Once a decision on disciplinary action is made, an employee shall be informed of this decision at a disciplinary meeting as soon as practicable. Managers should consult the applicable collective agreement and advise the employee of the provisions with respect to the attendance of a bargaining agent or other representative at the meeting. An employee should be informed of the following during a disciplinary meeting:

  1. disciplinary measure(s) to be taken;
  2. the reasons why the disciplinary measure was chosen;
  3. mitigating circumstances and contributing factors that were taken into consideration in reaching this decision;
  4. in cases involving suspension, financial penalty, demotion and termination, the manner and time frame in which the disciplinary measure(s) will be administered; and
  5. the right to present an individual grievance. (See Redress Procedure)

Applicable collective agreements may also require management to inform local union representatives when taking specific forms of disciplinary action. At the disciplinary hearing, an employee should be provided with a written copy of the disciplinary action to be taken.

7. Documentation

A written record of the disciplinary action taken is to be placed on an employee's personnel file. With respect to discipline, only documentation that the employee is aware of can be placed on his or her personnel file. Failure on the part of an employee to acknowledge disciplinary documentation being placed on file may be substituted by a notation to that effect. Removal of any document or written statement related to a disciplinary action, which may have been placed on the personnel file of an employee, shall be destroyed in accordance with the applicable provision of the collective agreement. Documents that have been removed from the employee's personnel file cannot be considered in subsequent applications of disciplinary action.

Annex 2 - Indefinite Suspension Criteria to Consider

(also known as the Larson criteria, PSSRB file 2002 PSSRB 9)
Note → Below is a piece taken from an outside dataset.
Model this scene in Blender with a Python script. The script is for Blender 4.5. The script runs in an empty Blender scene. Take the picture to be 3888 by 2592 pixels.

  1. The issue in a grievance of this nature is not whether the grievor is guilty or innocent, but rather whether the presence of the grievor as an employee of the organization can be considered to present a reasonably serious and immediate risk to the legitimate concerns of the employer.
  2. The onus is on the [employer] to satisfy the board of the existence of such a risk and the simple fact that a criminal charge has been laid is not sufficient to comply with that onus. The [employer] must also establish that the nature of the charge is such as to be potentially harmful or detrimental or adverse in effect to the [employer's] reputation or product or that it will render the employee unable properly to perform his duties or that it will have a harmful effect on other employees of the company or its customers or will harm the general reputation of the [employer].
  3. The [employer] must show that it did, in fact, investigate the criminal charge to the best of its abilities in a genuine attempt to assess the risk of continued employment. The burden, in this area, on the [employer] is significantly less in the case where the police have investigated the matter and have acquired the evidence to lay the charge than in the situation where the [employer] has initiated proceedings.
  4. There is further onus on the [employer] to show that it has taken reasonable steps to ascertain whether the risk of continued employment might be mitigated through such techniques as closer supervision or transfer to another position.
  5. There is a continued onus on the part of the [employer] during the period of suspension to consider objectively the possibility of reinstatement within a reasonable period of time following suspension in light of new facts or circumstances which may come to the attention of the [employer] during the course of the suspension. These matters, again, must be evaluated in the light of the existence of a reasonable risk to the legitimate interest of the [employer].